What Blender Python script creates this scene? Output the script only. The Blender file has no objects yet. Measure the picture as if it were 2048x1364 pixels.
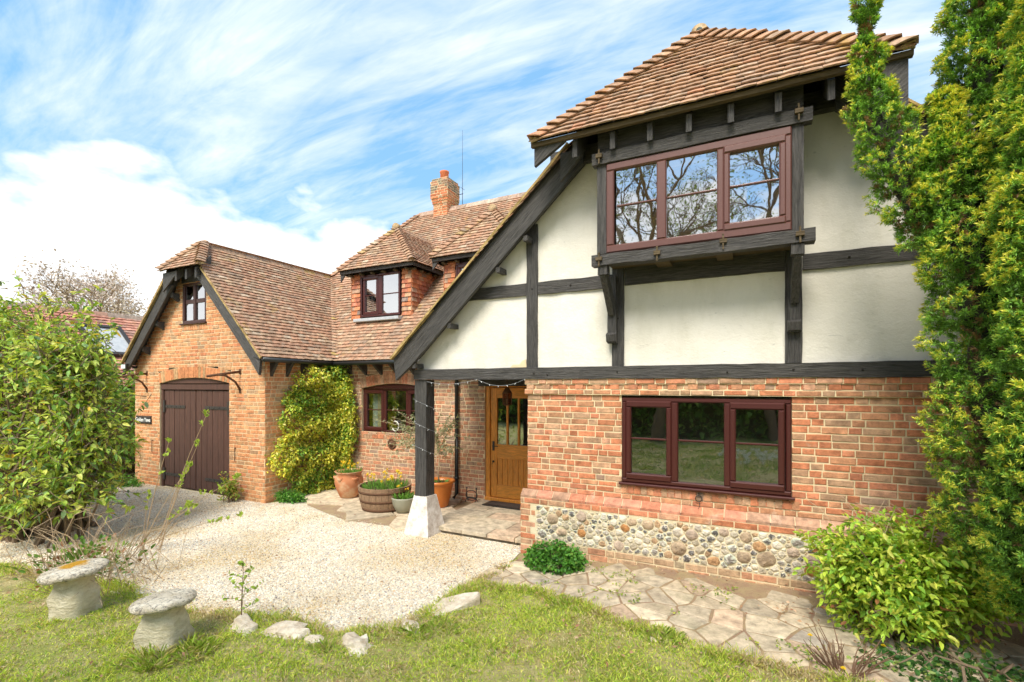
import bpy, math, random
import numpy as np
from mathutils import Vector, Matrix, noise as mnoise
R = math.radians
rnd = random.Random(7)
rng = np.random.default_rng(11)
sc = bpy.context.scene
# ---------------------------------------------------------------- camera
cam_d = bpy.data.cameras.new("camera"); cam = bpy.data.objects.new("camera", cam_d)
sc.collection.objects.link(cam); sc.camera = cam
cam.location = (0, 0, 2.2); cam.rotation_euler = (R(90), 0, R(26.4))
cam_d.lens = 950/2048*36; cam_d.sensor_width = 36; cam_d.shift_y = 88/2048
cam_d.clip_start = 0.05; cam_d.clip_end = 1500
# ---------------------------------------------------------------- light
SUN_EL, SUN_AZ = R(52), R(2)          # azimuth measured from -Y towards +X
sun_dir = Vector((math.sin(SUN_AZ)*math.cos(SUN_EL), -math.cos(SUN_AZ)*math.cos(SUN_EL), math.sin(SUN_EL)))
sd = bpy.data.lights.new("sun", 'SUN'); so = bpy.data.objects.new("sun", sd); sc.collection.objects.link(so)
sd.energy = 1.4; sd.angle = R(26); sd.color = (1, .93, .81)
so.rotation_euler = sun_dir.to_track_quat('Z', 'Y').to_euler(); so.location = (5, -8, 12)
sc.view_settings.view_transform = 'Standard'; sc.view_settings.look = 'None'
sc.view_settings.gamma = 1; sc.view_settings.use_curve_mapping = False
sc.view_settings.exposure = 2.04
try:
    sc.cycles.max_bounces = 6; sc.cycles.transparent_max_bounces = 16
    sc.cycles.use_adaptive_sampling = True; sc.cycles.adaptive_threshold = 0.02
    sc.cycles.sample_clamp_indirect = 4
except Exception: pass

# ---------------------------------------------------------------- node helper
class NT:
    def __init__(s, tree): s.t = tree; s.n = tree.nodes; s.l = tree.links
    def new(s, typ, ins=None, **kw):
        n = s.n.new(typ)
        for k, v in kw.items(): setattr(n, k, v)
        for k, v in (ins or {}).items():
            if isinstance(v, bpy.types.NodeSocket): s.l.new(v, n.inputs[k])
            else: n.inputs[k].default_value = v
        return n
    def math(s, op, a, b=0.0, clamp=False):
        n = s.new('ShaderNodeMath', {0: a, 1: b}, operation=op); n.use_clamp = clamp; return n.outputs[0]
    def mix(s, f, a, b, bt='MIX'):
        n = s.new('ShaderNodeMix', data_type='RGBA', blend_type=bt)
        for i, v in ((0, f), (6, a), (7, b)):
            if isinstance(v, bpy.types.NodeSocket): s.l.new(v, n.inputs[i])
            else: n.inputs[i].default_value = v if i == 0 else (tuple(v)+(1,))[:4]
        return n.outputs[2]
    def ramp(s, f, pts):
        n = s.new('ShaderNodeValToRGB', {0: f}); e = n.color_ramp.elements
        while len(e) < len(pts): e.new(.5)
        for i, (p, c) in enumerate(pts):
            e[i].position = p
            e[i].color = (c, c, c, 1) if isinstance(c, (int, float)) else (tuple(c)+(1,))[:4]
        return n.outputs[0]
    def noise(s, vec, scale, detail=4, rough=.55, dist=0.0):
        return s.new('ShaderNodeTexNoise', {'Vector': vec, 'Scale': scale, 'Detail': detail, 'Roughness': rough, 'Distortion': dist}).outputs[0]
    def mapv(s, vec, scale=(1, 1, 1), rot=(0, 0, 0), loc=(0, 0, 0)):
        return s.new('ShaderNodeMapping', {'Vector': vec, 'Scale': scale, 'Rotation': rot, 'Location': loc}).outputs[0]

# ---------------------------------------------------------------- world
w = bpy.data.worlds.new("World"); sc.world = w; w.use_nodes = True
T = NT(w.node_tree); T.n.clear()
sky = T.new('ShaderNodeTexSky', sky_type='NISHITA', sun_disc=False, sun_elevation=SUN_EL,
            sun_rotation=math.pi - SUN_AZ, air_density=1.0, dust_density=.4, ozone_density=2.0)
tc = T.new('ShaderNodeTexCoord').outputs['Generated']
sep = T.new('ShaderNodeSeparateXYZ', {0: tc}); dx, dy, dz = sep.outputs
den = T.math('ADD', T.math('MAXIMUM', dz, 0.0), .16)
pl = T.new('ShaderNodeCombineXYZ', {0: T.math('DIVIDE', dx, den), 1: T.math('DIVIDE', dy, den), 2: 0.0}).outputs[0]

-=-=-

# Goal:
Strip out the pictures and quote the remaining data word for word.

# Final answer:
What Blender Python script creates this scene? Output the script only. The Blender file has no objects yet. Measure the picture as if it were 2048x1364 pixels.
import bpy, math, random
import numpy as np
from mathutils import Vector, Matrix, noise as mnoise
R = math.radians
rnd = random.Random(7)
rng = np.random.default_rng(11)
sc = bpy.context.scene
# ---------------------------------------------------------------- camera
cam_d = bpy.data.cameras.new("camera"); cam = bpy.data.objects.new("camera", cam_d)
sc.collection.objects.link(cam); sc.camera = cam
cam.location = (0, 0, 2.2); cam.rotation_euler = (R(90), 0, R(26.4))
cam_d.lens = 950/2048*36; cam_d.sensor_width = 36; cam_d.shift_y = 88/2048
cam_d.clip_start = 0.05; cam_d.clip_end = 1500
# ---------------------------------------------------------------- light
SUN_EL, SUN_AZ = R(52), R(2)          # azimuth measured from -Y towards +X
sun_dir = Vector((math.sin(SUN_AZ)*math.cos(SUN_EL), -math.cos(SUN_AZ)*math.cos(SUN_EL), math.sin(SUN_EL)))
sd = bpy.data.lights.new("sun", 'SUN'); so = bpy.data.objects.new("sun", sd); sc.collection.objects.link(so)
sd.energy = 1.4; sd.angle = R(26); sd.color = (1, .93, .81)
so.rotation_euler = sun_dir.to_track_quat('Z', 'Y').to_euler(); so.location = (5, -8, 12)
sc.view_settings.view_transform = 'Standard'; sc.view_settings.look = 'None'
sc.view_settings.gamma = 1; sc.view_settings.use_curve_mapping = False
sc.view_settings.exposure = 2.04
try:
    sc.cycles.max_bounces = 6; sc.cycles.transparent_max_bounces = 16
    sc.cycles.use_adaptive_sampling = True; sc.cycles.adaptive_threshold = 0.02
    sc.cycles.sample_clamp_indirect = 4
except Exception: pass

# ---------------------------------------------------------------- node helper
class NT:
    def __init__(s, tree): s.t = tree; s.n = tree.nodes; s.l = tree.links
    def new(s, typ, ins=None, **kw):
        n = s.n.new(typ)
        for k, v in kw.items(): setattr(n, k, v)
        for k, v in (ins or {}).items():
            if isinstance(v, bpy.types.NodeSocket): s.l.new(v, n.inputs[k])
            else: n.inputs[k].default_value = v
        return n
    def math(s, op, a, b=0.0, clamp=False):
        n = s.new('ShaderNodeMath', {0: a, 1: b}, operation=op); n.use_clamp = clamp; return n.outputs[0]
    def mix(s, f, a, b, bt='MIX'):
        n = s.new('ShaderNodeMix', data_type='RGBA', blend_type=bt)
        for i, v in ((0, f), (6, a), (7, b)):
            if isinstance(v, bpy.types.NodeSocket): s.l.new(v, n.inputs[i])
            else: n.inputs[i].default_value = v if i == 0 else (tuple(v)+(1,))[:4]
        return n.outputs[2]
    def ramp(s, f, pts):
        n = s.new('ShaderNodeValToRGB', {0: f}); e = n.color_ramp.elements
        while len(e) < len(pts): e.new(.5)
        for i, (p, c) in enumerate(pts):
            e[i].position = p
            e[i].color = (c, c, c, 1) if isinstance(c, (int, float)) else (tuple(c)+(1,))[:4]
        return n.outputs[0]
    def noise(s, vec, scale, detail=4, rough=.55, dist=0.0):
        return s.new('ShaderNodeTexNoise', {'Vector': vec, 'Scale': scale, 'Detail': detail, 'Roughness': rough, 'Distortion': dist}).outputs[0]
    def mapv(s, vec, scale=(1, 1, 1), rot=(0, 0, 0), loc=(0, 0, 0)):
        return s.new('ShaderNodeMapping', {'Vector': vec, 'Scale': scale, 'Rotation': rot, 'Location': loc}).outputs[0]

# ---------------------------------------------------------------- world
w = bpy.data.worlds.new("World"); sc.world = w; w.use_nodes = True
T = NT(w.node_tree); T.n.clear()
sky = T.new('ShaderNodeTexSky', sky_type='NISHITA', sun_disc=False, sun_elevation=SUN_EL,
            sun_rotation=math.pi - SUN_AZ, air_density=1.0, dust_density=.4, ozone_density=2.0)
tc = T.new('ShaderNodeTexCoord').outputs['Generated']
sep = T.new('ShaderNodeSeparateXYZ', {0: tc}); dx, dy, dz = sep.outputs
den = T.math('ADD', T.math('MAXIMUM', dz, 0.0), .16)
pl = T.new('ShaderNodeCombineXYZ', {0: T.math('DIVIDE', dx, den), 1: T.math('DIVIDE', dy, den), 2: 0.0}).outputs[0]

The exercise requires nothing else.